What historical secrets lie hidden within sunken ships around japan?
The Yomiuri Shimbun Aug 25, 2014
Surveying and exploring sunken ships on the seafloor off Japan’s coasts could reveal new historical facts and information. We think more efforts should be made to research such underwater wrecks and sites.
About 500 such sites have been confirmed in Japanese waters.
On the seabed off Matsuura, Nagasaki Prefecture, lie the remains of a military vessel thought to have sunk during the Mongolian invasions of Japan in the 13th century. It was discovered three years ago by a research group from the University of the Ryukyus. Items including spherical fragmentation bombs, which were drawn as “tetsuhau” (grenades) in “Moko Shurai Ekotoba,” illustrated narratives of the Mongolian invasions, were found at the site and recovered.
The sea area near this site is home to what is known as the Takashima Kozaki site. This was the first submerged site in Japan to be registered as a national historic site. Furthermore, underwater exploration of the area was conducted this summer.
The Cultural Affairs Agency plans to use the achievements and results of this research in future surveys of underwater ruins and sites. It has launched an exploratory committee of scholars to oversee this task. We have high hopes that there are outstanding developments in store.
The Seto Inland Sea is the final resting place for the Iroha Maru, the ship carrying Sakamoto Ryoma that collided with a ship run by the feudal Kishu domain during the final days of the Tokugawa shogunate. Furnishings thought to have been used in the ship’s cabins have already been retrieved from the site.
Chinese ceramics from about the 13th century have been found in the sea near Ojikajima island, which is one of the Goto Islands that are part of Nagasaki Prefecture and have served as key traffic lane on the sea route to China from ancient times.

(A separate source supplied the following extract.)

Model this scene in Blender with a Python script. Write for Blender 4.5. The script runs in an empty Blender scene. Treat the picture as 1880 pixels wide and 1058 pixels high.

Despite such examples of the historically significant items under the sea, in actuality most submerged sites around Japan have been left untouched.
Funding main problem
Underwater archaeology is the study of sunken ships and ancient cities that have sunk below the surface of the sea, a field that can provide insight into the levels of craftsmen’s skills and technology, as well as into people’s ways of life at the time. Since the end of World War II, this discipline has mostly developed in Europe and the United States.
In recent years, advances in sonar, remotely controlled cameras and other technologies have helped researchers learn even more about what lies under the sea. Japan lags behind many other countries when it comes to underwater archaeology and needs to strengthen its foundation in the field.
The greatest obstacle to this is funding. Surveying underwater reportedly costs about 10 times as much as examining ruins on land, so finding the cash for such projects is daunting. In many cases, local governments and research institutes play a central role in conducting such surveys.
However, underwater surveys can, on occasion, run up bills of hundreds of millions of yen. Such exorbitant costs have probably given organizers of many potential projects cold feet. To conduct surveys of ruins with historical value, financial support from the central government is essential.
Japan also will need to nurture more underwater archaeology experts.
Japan is a member of the U.N. Convention on the Law of the Sea. The convention states for objects of an archaeological and historical nature “particular regard” will be “paid to the preferential rights of the State or country of origin, or the State of cultural origin.” There will likely be cases in which the examination of foreign ships that sank in waters near Japan will require coordination with the nation from which the ship came.
The first task for the government will be sorting out and examining the various issues involved in the survey of underwater wrecks.